Given exercise:
Copy each line exactly. Drop every picture.
>> begin
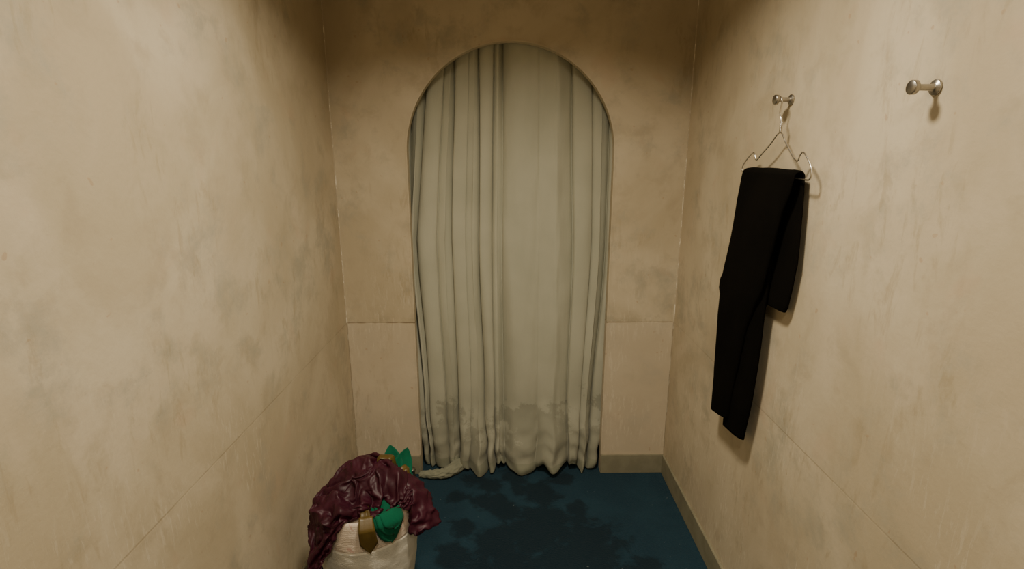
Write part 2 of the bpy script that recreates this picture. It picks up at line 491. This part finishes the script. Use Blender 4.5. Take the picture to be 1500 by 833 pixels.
# ------------------------------------------------------------------ trousers
def loft_cloth(name, rows, parent, org, seed=0, n=44, hemslope=0.0):
    R = []
    for i in range(len(rows)-1):
        for k in range(7):
            t = k/7
            R.append([b+(c-b)*t for b, c in zip(rows[i], rows[i+1])])
    R.append(list(rows[-1]))
    V, F = [], []
    for ri, (cx, cz, y0, y1, th, ph) in enumerate(R):
        ph = math.radians(ph); nx, nz = math.cos(ph), math.sin(ph)
        yc, w = (y0+y1)/2, (y1-y0)/2
        for i in range(n):
            a = 2*math.pi*i/n
            ca, sa = math.cos(a), math.sin(a)
            u = math.copysign(abs(ca)**0.75, ca); v = math.copysign(abs(sa)**0.7, sa)
            y = yc + w*u
            fold = 0.0030*noise.noise(Vector((y*14+seed, cz*4, seed))) + 0.0012*noise.noise(Vector((y*34, cz*9, seed+3)))
            fold += 0.0012*abs(noise.noise(Vector((y*20-cz*16, cz*18, seed+8))))
            o = th*v + (fold if sa > 0.15 else -fold*0.3)
            y += 0.0035*noise.noise(Vector((cz*9, u, seed+1)))
            z = cz + nz*o
            V.append((cx+nx*o-org[0], y-org[1], z-org[2] + (hemslope*u*sstep(0.6, 1.0, ri/(len(R)-1)))))
    m = len(R)
    for j in range(m-1):
        for i in range(n):
            k = (i+1) % n
            F.append((j*n+i, j*n+k, (j+1)*n+k, (j+1)*n+i))
    for base in (0, (m-1)*n):
        c = Vector((0, 0, 0))
        for i in range(n): c += Vector(V[base+i])
        c /= n
        ring = len(V)
        for i in range(n):
            p = Vector(V[base+i]); q = c + (p-c)*0.86
            V.append((q.x, q.y, q.z+0.012))
        for i in range(n):
            k = (i+1) % n
            F.append((base+i, base+k, ring+k, ring+i))
        F.append(tuple(ring+i for i in range(n)))
    ob = new_obj(name, V, F, M_black, True, parent)
    recalc(ob)
    return ob
TO = (HX, 1.60, 1.56)
trousers = empty('black_trousers', TO)
bz = 1.569; rp = 0.0145
rowsB = [(HX+.014, 1.188, 1.430, 1.60, .0095, 0), (HX+.014, 1.205, 1.420, 1.61, .0105, 0), (HX+.014, 1.27, 1.408, 1.64, .010, 0), (HX+.014, 1.335, 1.400, 1.67, .010, 0),
         (HX+.014, 1.45, 1.408, 1.70, .009, 0), (HX+.0143, 1.53, 1.416, 1.72, .007, 0), (HX+.0145, 1.560, 1.419, 1.726, .006, 0)]
over = []
for ph in (20, 45, 70, 90, 110, 135, 160):
    p = math.radians(ph)
    over.append((HX+rp*math.cos(p), bz+rp*math.sin(p), 1.419, 1.736, .006, ph))
rowsA = [(HX-.0145, 1.560, 1.420, 1.738, .006, 180), (HX-.0155, 1.52, 1.432, 1.742, .008, 180), (HX-.017, 1.473, 1.452, 1.748, .010, 180),
         (HX-.018, 1.40, 1.470, 1.752, .011, 180), (HX-.018, 1.36, 1.478, 1.760, .011, 180), (HX-.019, 1.29, 1.495, 1.778, .012, 180),
         (HX-.019, 1.225, 1.510, 1.794, .012, 180), (HX-.019, 1.205, 1.518, 1.808, .012, 180), (HX-.019, 1.175, 1.535, 1.810, .012, 180), (HX-.019, 1.155, 1.545, 1.797, .012, 180), (HX-.019, 1.08, 1.575, 1.797, .012, 180), (HX-.018, .965, 1.605, 1.794, .012, 180),
         (HX-.017, .85, 1.628, 1.788, .012, 180), (HX-.016, .76, 1.640, 1.784, .012, 180), (HX-.016, .722, 1.646, 1.782, .012, 180)]
loft_cloth('trouser_leg_outer', rowsB+over+rowsA, trousers, TO, 1.0, hemslope=-0.016)
rowsC = [(HX-.006, 1.42, 1.50, 1.70, .006, 180), (HX-.004, 1.30, 1.500, 1.70, .010, 180), (HX-.003, 1.17, 1.510, 1.71, .012, 180), (HX-.003, .965, 1.515, 1.71, .012, 180),
         (HX-.003, .86, 1.525, 1.71, .012, 180), (HX-.003, .76, 1.540, 1.705, .012, 180), (HX-.003, .70, 1.548, 1.70, .012, 180)]
loft_cloth('trouser_leg_inner', rowsC, trousers, TO, 5.0, hemslope=-0.012)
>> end
Problem solution:
Write part 2 of the bpy script that recreates this picture. It picks up at line 491. This part finishes the script. Use Blender 4.5. Take the picture to be 1500 by 833 pixels.
# ------------------------------------------------------------------ trousers
def loft_cloth(name, rows, parent, org, seed=0, n=44, hemslope=0.0):
    R = []
    for i in range(len(rows)-1):
        for k in range(7):
            t = k/7
            R.append([b+(c-b)*t for b, c in zip(rows[i], rows[i+1])])
    R.append(list(rows[-1]))
    V, F = [], []
    for ri, (cx, cz, y0, y1, th, ph) in enumerate(R):
        ph = math.radians(ph); nx, nz = math.cos(ph), math.sin(ph)
        yc, w = (y0+y1)/2, (y1-y0)/2
        for i in range(n):
            a = 2*math.pi*i/n
            ca, sa = math.cos(a), math.sin(a)
            u = math.copysign(abs(ca)**0.75, ca); v = math.copysign(abs(sa)**0.7, sa)
            y = yc + w*u
            fold = 0.0030*noise.noise(Vector((y*14+seed, cz*4, seed))) + 0.0012*noise.noise(Vector((y*34, cz*9, seed+3)))
            fold += 0.0012*abs(noise.noise(Vector((y*20-cz*16, cz*18, seed+8))))
            o = th*v + (fold if sa > 0.15 else -fold*0.3)
            y += 0.0035*noise.noise(Vector((cz*9, u, seed+1)))
            z = cz + nz*o
            V.append((cx+nx*o-org[0], y-org[1], z-org[2] + (hemslope*u*sstep(0.6, 1.0, ri/(len(R)-1)))))
    m = len(R)
    for j in range(m-1):
        for i in range(n):
            k = (i+1) % n
            F.append((j*n+i, j*n+k, (j+1)*n+k, (j+1)*n+i))
    for base in (0, (m-1)*n):
        c = Vector((0, 0, 0))
        for i in range(n): c += Vector(V[base+i])
        c /= n
        ring = len(V)
        for i in range(n):
            p = Vector(V[base+i]); q = c + (p-c)*0.86
            V.append((q.x, q.y, q.z+0.012))
        for i in range(n):
            k = (i+1) % n
            F.append((base+i, base+k, ring+k, ring+i))
        F.append(tuple(ring+i for i in range(n)))
    ob = new_obj(name, V, F, M_black, True, parent)
    recalc(ob)
    return ob
TO = (HX, 1.60, 1.56)
trousers = empty('black_trousers', TO)
bz = 1.569; rp = 0.0145
rowsB = [(HX+.014, 1.188, 1.430, 1.60, .0095, 0), (HX+.014, 1.205, 1.420, 1.61, .0105, 0), (HX+.014, 1.27, 1.408, 1.64, .010, 0), (HX+.014, 1.335, 1.400, 1.67, .010, 0),
         (HX+.014, 1.45, 1.408, 1.70, .009, 0), (HX+.0143, 1.53, 1.416, 1.72, .007, 0), (HX+.0145, 1.560, 1.419, 1.726, .006, 0)]
over = []
for ph in (20, 45, 70, 90, 110, 135, 160):
    p = math.radians(ph)
    over.append((HX+rp*math.cos(p), bz+rp*math.sin(p), 1.419, 1.736, .006, ph))
rowsA = [(HX-.0145, 1.560, 1.420, 1.738, .006, 180), (HX-.0155, 1.52, 1.432, 1.742, .008, 180), (HX-.017, 1.473, 1.452, 1.748, .010, 180),
         (HX-.018, 1.40, 1.470, 1.752, .011, 180), (HX-.018, 1.36, 1.478, 1.760, .011, 180), (HX-.019, 1.29, 1.495, 1.778, .012, 180),
         (HX-.019, 1.225, 1.510, 1.794, .012, 180), (HX-.019, 1.205, 1.518, 1.808, .012, 180), (HX-.019, 1.175, 1.535, 1.810, .012, 180), (HX-.019, 1.155, 1.545, 1.797, .012, 180), (HX-.019, 1.08, 1.575, 1.797, .012, 180), (HX-.018, .965, 1.605, 1.794, .012, 180),
         (HX-.017, .85, 1.628, 1.788, .012, 180), (HX-.016, .76, 1.640, 1.784, .012, 180), (HX-.016, .722, 1.646, 1.782, .012, 180)]
loft_cloth('trouser_leg_outer', rowsB+over+rowsA, trousers, TO, 1.0, hemslope=-0.016)
rowsC = [(HX-.006, 1.42, 1.50, 1.70, .006, 180), (HX-.004, 1.30, 1.500, 1.70, .010, 180), (HX-.003, 1.17, 1.510, 1.71, .012, 180), (HX-.003, .965, 1.515, 1.71, .012, 180),
         (HX-.003, .86, 1.525, 1.71, .012, 180), (HX-.003, .76, 1.540, 1.705, .012, 180), (HX-.003, .70, 1.548, 1.70, .012, 180)]
loft_cloth('trouser_leg_inner', rowsC, trousers, TO, 5.0, hemslope=-0.012)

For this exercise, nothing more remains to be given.